It’s the end of autism awareness month and this video is pretty good.
Points I’ve been thinking about for the past two weeks:
- Masking fatigue is real and even people who love you might never understand how you can mask in total panic or anxiety because you look like you’re fine or enjoying yourself. Your body language reads differently to a neurotypical person.
- People attribute your affect and behavior to personality flaws that are just built in autistic features you cannot escape, but you mask them very well.
- Non-autistic people can spot autistic people within seconds. They might not know we’re autistic, but they know something is weird and they’d prefer not to interact with it. There are behavioral studies to back this up.
The real question is: if our traits are categorized as a mental disorder, and our behaviors are off-putting enough to keep us from entering the workforce or staying in it in a consistent and meaningful way, why is there no disability assistance for the overwhelming majority of autistic adults who are chronically unemployed by virtue of their autism? I’m talking money but also social workers and non-profits to help us navigate systems.
We don’t get to define ourselves, even though we’re the experts on autism. And the people who have defined us did it in such a fundamentally confusing and ignorant way that we can’t avail ourselves of self-help or government assistance. Self-declaration as autistic in the workforce is still dangerous.

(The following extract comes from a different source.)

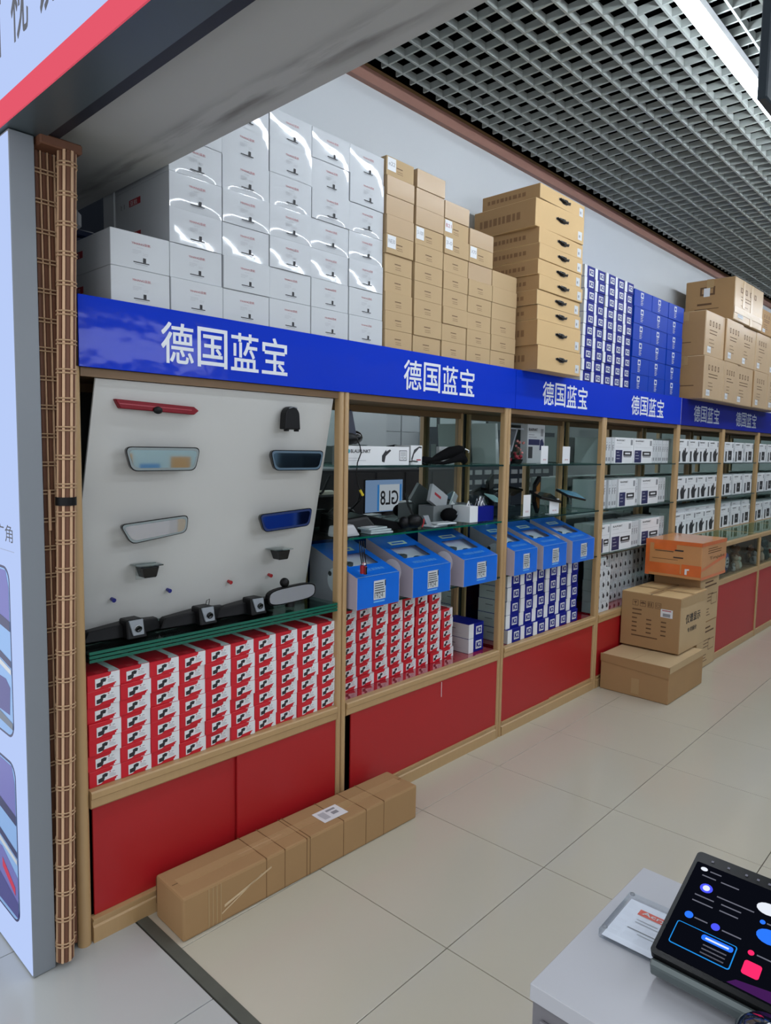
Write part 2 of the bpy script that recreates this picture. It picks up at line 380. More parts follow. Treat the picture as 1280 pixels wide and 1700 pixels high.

The work assistance that is out there for autistic adults is superficial and condescending. I got an email this month from an organization that claims to help autistic people get hired titled “How to take charge of your job search.” It offered tips like:
“Taking care of your well-being during the job search is also essential. We encourage you to schedule time for activities that rejuvenate you, such as exercising, painting, gardening, and anything that brings you joy. To put your best foot forward at every stage of the search, you need to feel your best too.”
This, to an autistic person, is the equivalent of telling bread-starved French peasants to eat cake instead.
Now that I’ve seen DEIA close up as a speaker and a participant in conferences, I can say with some authority that the advocates out there are so burdened trying to explain what autism is and isn’t that we lose the attention of HR people who just want implementable solution bullet lists. Instead of meaningful institutional change or dollars put towards alternative channels for employment (that aren’t tech based), autistic advocates get smothered in gratitude and declarations that “you’re so strong and we still have so much to learn.”
The stakes are these: autistic people are more likely to live in poverty, more likely to have chronic illness and complex PTSD, and we have shorter lifespans. Our house is on fire and we get offered affirmations by hiring institutions, disability advocacy organizations, and well-meaning allistics. There is a burgeoning industry of people profiting from “autism awareness” who have no intention of fundamentally changing our outcomes. Autism Speaks is the worst, but only the first among many.
There are real solutions. But they are systemic and detailed and not based in patching holes in existing infrastructure but envisioning a new paradigm that includes us fundamentally instead of tangentially or superficially.